> [GIVEN INSTRUCTION]: Using the records below, count the lines with "finishes" in them. Give the number only.

[3D scene scripts]
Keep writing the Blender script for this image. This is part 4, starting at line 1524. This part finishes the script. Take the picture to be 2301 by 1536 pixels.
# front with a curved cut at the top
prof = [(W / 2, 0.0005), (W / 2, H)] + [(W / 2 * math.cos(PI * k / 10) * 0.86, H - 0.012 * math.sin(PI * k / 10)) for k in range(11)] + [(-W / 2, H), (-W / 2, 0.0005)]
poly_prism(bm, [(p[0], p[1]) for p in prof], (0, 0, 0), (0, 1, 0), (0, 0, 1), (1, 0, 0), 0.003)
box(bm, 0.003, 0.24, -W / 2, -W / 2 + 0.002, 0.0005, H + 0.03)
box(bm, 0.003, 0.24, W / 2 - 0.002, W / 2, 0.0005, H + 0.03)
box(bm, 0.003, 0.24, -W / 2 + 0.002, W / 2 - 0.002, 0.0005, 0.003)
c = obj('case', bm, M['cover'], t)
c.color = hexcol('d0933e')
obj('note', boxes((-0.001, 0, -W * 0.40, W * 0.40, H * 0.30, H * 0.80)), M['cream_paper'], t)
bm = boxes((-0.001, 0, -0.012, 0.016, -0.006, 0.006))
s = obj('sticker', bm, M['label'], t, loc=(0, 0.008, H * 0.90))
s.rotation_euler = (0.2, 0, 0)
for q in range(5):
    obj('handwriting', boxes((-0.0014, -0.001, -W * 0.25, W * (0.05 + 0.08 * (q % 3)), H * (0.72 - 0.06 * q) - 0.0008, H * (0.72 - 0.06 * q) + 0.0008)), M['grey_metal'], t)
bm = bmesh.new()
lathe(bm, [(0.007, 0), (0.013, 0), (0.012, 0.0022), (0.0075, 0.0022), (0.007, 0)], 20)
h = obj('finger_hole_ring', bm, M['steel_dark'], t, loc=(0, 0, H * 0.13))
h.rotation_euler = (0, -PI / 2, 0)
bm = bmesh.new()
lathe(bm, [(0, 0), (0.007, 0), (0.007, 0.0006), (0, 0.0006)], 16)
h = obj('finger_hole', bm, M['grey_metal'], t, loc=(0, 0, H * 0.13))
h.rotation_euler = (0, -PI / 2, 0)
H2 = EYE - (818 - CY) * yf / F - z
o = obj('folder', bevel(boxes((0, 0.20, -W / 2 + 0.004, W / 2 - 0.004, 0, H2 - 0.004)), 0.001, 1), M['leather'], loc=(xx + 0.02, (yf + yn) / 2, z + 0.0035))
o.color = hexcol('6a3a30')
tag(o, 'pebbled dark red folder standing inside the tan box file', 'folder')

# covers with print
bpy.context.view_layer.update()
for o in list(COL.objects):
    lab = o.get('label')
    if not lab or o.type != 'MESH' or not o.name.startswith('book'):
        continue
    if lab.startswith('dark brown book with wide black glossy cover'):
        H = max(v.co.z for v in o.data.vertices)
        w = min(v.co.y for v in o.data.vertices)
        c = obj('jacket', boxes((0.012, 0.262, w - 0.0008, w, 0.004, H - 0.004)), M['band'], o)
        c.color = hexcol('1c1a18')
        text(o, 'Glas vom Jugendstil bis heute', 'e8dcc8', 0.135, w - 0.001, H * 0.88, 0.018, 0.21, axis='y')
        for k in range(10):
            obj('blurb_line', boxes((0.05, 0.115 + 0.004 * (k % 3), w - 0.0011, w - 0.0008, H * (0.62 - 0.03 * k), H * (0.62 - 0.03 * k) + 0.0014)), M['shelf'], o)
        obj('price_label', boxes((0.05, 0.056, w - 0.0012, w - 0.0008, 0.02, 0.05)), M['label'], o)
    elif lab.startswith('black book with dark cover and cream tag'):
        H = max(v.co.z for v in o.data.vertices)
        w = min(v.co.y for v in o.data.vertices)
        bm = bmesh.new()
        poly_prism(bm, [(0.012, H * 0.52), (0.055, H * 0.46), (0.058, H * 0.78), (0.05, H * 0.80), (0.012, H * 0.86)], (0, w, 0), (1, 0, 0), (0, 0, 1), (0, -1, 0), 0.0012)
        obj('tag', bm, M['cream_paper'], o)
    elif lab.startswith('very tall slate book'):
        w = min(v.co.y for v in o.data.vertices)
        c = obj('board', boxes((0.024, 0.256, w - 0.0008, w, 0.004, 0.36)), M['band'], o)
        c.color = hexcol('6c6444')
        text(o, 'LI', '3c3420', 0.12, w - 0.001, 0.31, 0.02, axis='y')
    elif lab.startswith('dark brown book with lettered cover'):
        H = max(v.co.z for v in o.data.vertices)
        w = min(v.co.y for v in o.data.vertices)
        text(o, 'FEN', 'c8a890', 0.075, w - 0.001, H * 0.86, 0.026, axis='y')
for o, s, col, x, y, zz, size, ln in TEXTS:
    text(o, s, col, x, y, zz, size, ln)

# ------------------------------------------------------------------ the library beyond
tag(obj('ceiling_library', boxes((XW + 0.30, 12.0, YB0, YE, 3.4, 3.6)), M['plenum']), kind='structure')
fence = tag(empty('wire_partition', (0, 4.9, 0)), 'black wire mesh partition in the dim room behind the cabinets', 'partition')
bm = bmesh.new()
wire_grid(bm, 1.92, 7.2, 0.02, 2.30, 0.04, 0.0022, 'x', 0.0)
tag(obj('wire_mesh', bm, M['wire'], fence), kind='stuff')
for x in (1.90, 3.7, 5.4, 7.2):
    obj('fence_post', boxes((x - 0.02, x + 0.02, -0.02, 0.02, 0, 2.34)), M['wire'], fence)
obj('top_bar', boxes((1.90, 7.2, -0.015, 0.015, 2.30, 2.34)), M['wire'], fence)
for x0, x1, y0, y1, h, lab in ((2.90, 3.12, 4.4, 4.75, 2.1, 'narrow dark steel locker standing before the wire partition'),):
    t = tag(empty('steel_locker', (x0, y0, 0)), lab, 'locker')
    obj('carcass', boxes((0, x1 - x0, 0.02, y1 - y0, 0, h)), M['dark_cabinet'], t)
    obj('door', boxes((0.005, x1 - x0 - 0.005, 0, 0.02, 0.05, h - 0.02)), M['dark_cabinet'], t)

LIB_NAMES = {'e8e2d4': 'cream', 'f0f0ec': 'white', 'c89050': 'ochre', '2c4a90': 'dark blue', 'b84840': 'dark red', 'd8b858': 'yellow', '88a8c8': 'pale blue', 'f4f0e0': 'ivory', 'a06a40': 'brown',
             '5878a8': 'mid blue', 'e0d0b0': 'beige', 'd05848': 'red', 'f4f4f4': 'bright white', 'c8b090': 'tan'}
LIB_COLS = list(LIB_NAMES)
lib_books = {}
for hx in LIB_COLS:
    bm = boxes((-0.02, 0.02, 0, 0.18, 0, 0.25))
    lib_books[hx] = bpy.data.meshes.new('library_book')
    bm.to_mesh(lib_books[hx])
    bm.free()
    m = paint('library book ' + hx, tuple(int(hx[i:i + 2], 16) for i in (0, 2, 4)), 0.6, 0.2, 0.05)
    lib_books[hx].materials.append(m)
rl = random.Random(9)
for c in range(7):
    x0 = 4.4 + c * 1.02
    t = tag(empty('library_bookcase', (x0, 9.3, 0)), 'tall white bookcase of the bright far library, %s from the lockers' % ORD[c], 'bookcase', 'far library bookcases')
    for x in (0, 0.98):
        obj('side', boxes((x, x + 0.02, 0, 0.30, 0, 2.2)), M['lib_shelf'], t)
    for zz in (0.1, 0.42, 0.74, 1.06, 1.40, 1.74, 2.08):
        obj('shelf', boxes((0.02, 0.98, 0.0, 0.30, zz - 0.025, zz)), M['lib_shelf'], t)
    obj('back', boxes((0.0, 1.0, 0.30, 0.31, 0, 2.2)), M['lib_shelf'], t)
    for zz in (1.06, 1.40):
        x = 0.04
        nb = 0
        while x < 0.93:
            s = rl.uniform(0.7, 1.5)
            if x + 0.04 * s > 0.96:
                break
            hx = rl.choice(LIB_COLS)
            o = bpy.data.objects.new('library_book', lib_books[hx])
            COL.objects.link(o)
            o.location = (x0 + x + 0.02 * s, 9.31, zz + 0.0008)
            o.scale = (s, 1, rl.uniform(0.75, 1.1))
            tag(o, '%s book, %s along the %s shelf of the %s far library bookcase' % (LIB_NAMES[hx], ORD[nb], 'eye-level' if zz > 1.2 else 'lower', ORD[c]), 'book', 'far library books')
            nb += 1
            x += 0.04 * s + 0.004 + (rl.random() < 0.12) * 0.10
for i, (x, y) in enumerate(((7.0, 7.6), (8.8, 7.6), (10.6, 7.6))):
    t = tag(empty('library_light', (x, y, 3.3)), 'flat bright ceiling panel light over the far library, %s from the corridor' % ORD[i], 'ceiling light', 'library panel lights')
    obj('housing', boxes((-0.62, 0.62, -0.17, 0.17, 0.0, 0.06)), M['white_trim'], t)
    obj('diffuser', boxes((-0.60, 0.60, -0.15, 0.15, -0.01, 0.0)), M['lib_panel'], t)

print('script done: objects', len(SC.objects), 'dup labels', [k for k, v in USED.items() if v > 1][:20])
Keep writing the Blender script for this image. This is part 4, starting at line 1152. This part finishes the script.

> [PROBLEM SOLUTION]: 2